Democratic and GOP lawmakers contradict each other in describing ‘double tap’ boat strike footage

Democrats and Republicans clashed on the Sunday show circuit over the Trump administration’s military strikes on boats in the Caribbean, with a Sept. 2 strike in particular becoming a focal point for the White House’s critics.
GOP lawmakers, with a few exceptions, have offered defenses of the ongoing attacks against vessels the administration says are carrying drugs bound for American streets.
No public evidence has been offered by the White House to support those claims, and the president is relying on the administration’s designation of drug cartels as terrorist organizations to justify the escalation of force against persons and groups previously dealt with by law enforcement means.
Drug trafficking remains a criminal offense and is not considered an act of war.
Democrats continue to argue that one strike that killed survivors of a primary U.S. attack who were reportedly attempting to cling to wreckage to stay alive may, in fact, constitute a war crime.
Rep. Adam Smith, the top Democrat on the House Armed Services Committee, used similar terms as he spoke on Sunday on ABC’s This Week about his experience viewing classified footage of the attack in a closed House briefing on Thursday.
Meanwhile, Sen. Adam Schiff, who sits on the Intelligence panel, called the strike “unconstitutional” and “morally repugnant” on NBC’s Meet the Press.
“It’s no different than any of the dozen-plus videos they’ve already released. It seems pretty clear they don’t want to release this video because they don’t want people to see it, because it’s very, very difficult to justify,” said the congressman.
“If they release the video, then everything that the Republicans are saying would clearly be betrayed to be completely false.”

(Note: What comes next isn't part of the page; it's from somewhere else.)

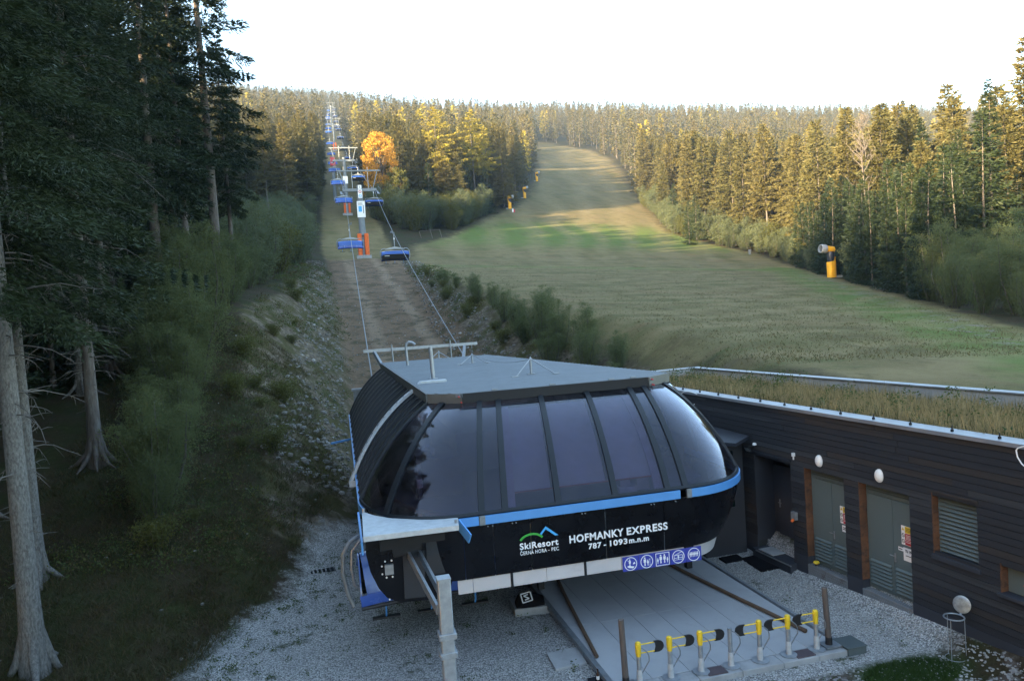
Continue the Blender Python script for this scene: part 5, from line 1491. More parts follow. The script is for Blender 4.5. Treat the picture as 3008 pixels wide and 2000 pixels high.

Sen. Tom Cotton has been one of his fiercest defenders and was one of the Republicans who participated in the closed briefing on Thursday as chair of the Senate Intelligence Committee. He said on Sunday that he believed the strikes were legal under the president’s constitutional authority, though he mixed up which president was exercising that authority.
“I think President Bush has every power under the Constitution to strike boats in international waters,” he told NBC’s Meet the Press.
Cotton maintained that the survivors of the second strike on Sept. 2: “They were not incapacitated…They were sitting on that boat. They were clearly moving around on it.”
“It is a highly effective and efficient way to stop these drugs from reaching our shores,” said the senator.
Senior Democrats in Congress now largely accuse Defense Secretary Pete Hegseth of being an unserious showman whose lack of a background in military command positions and general inexperience show as he attempts to manage the Pentagon’s bureaucracy.